Answer: Yes, this is one of the first examples of eigenvectors. An eigenvector for the matrix $M$ is a non-zero vector $v$ whose line is preserved by $M$, and so the effect is that $vM$ is equal to a scalar multiple of $v$, using a scalar traditionally denoted $\lambda$ and referred to as an eigenvalue:
$$(*) \qquad\qquad (x,y)M = \lambda(x,y)
$$
This equation can be solved for $\lambda$:
$$(y,x+y) = (\lambda x, \lambda y)
$$
$$(-\lambda x + y, x + (1-\lambda)y) = (0,0)
$$
$$(x,y) \underbrace{\begin{pmatrix} - \lambda & 1 \\ 1 & 1-\lambda \end{pmatrix}}_{M-\lambda I} = (0,0)
$$
Since $(x,y)$ is assumed to be nonzero, the matrix $M-\lambda I$ is singular, so its determinant equals zero:
$$\lambda^2-\lambda-1=0
$$
$$\lambda = \frac{1}{2} \pm \frac{\sqrt{5}}{2}
$$
and so there are two solutions:
$$\lambda_1 = \frac{1}{2} + \frac{\sqrt{5}}{2} \qquad \lambda_2 = \frac{1}{2} - \frac{\sqrt{5}}{2}
$$
When we insert each of these two values of $\lambda$ into equation $(*)$ we can solve for two eigenvectors $v_1,v_2$ (the solution is not unique, but let's pick one solution for $\lambda_1$ and one for $\lambda_2$).

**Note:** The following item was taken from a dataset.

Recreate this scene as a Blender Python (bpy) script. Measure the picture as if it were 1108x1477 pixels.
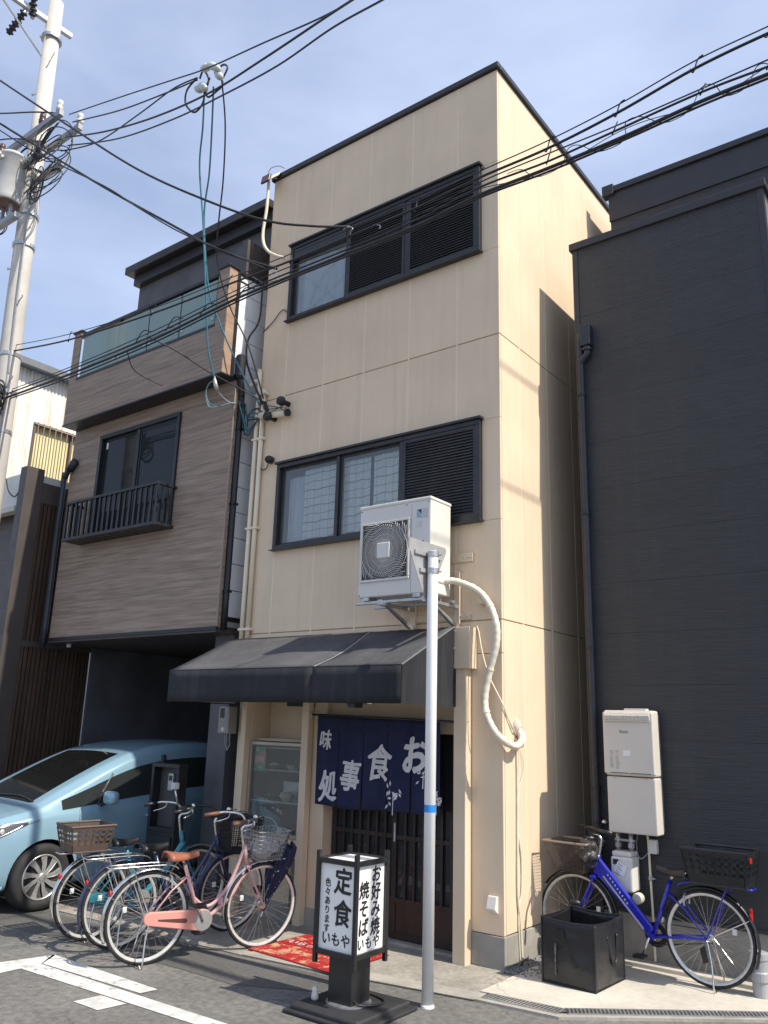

Now here's the punchline: the pair of eigenvectors $v_1,v_2$ form a basis for $\mathbb R^2$, and the matrix of $M$ with respect to that matrix is a diagonal matrix whose entries are the eigenvalues
$$\begin{pmatrix} \lambda_1 & 0 \\ 0 & \lambda_2 \end{pmatrix}
$$
This diagonal matrix is, of course, the matrix for $F$ expressed in the basis $\{v_1,v_2\}$:
$$F(v_1) = \lambda_1 v_1
$$
$$F(v_2)=\lambda_2 v_2
$$
So if you were to switch over to this basis for purposes of computing the linear transformation $F$, your formula becomes particularly simple:
$$F(a v_1 + b v_2) = \lambda_1 a v_1 + \lambda_2 b v_2
$$
And you can now apply this formula to do a still deeper dive into the behavior of the linear transformation $F$.
The general theorem (vaguely stated) is this: for every linear transformation $F:\mathbb R^n \to \mathbb R^n$ from $\mathbb R^n$ to itself, there is a basis of $\mathbb R^n$ in which the matrix of $F$ has a particularly nice form. It's not always a diagonal form, but its not far from it; this is known as the real Jordan form for $F$.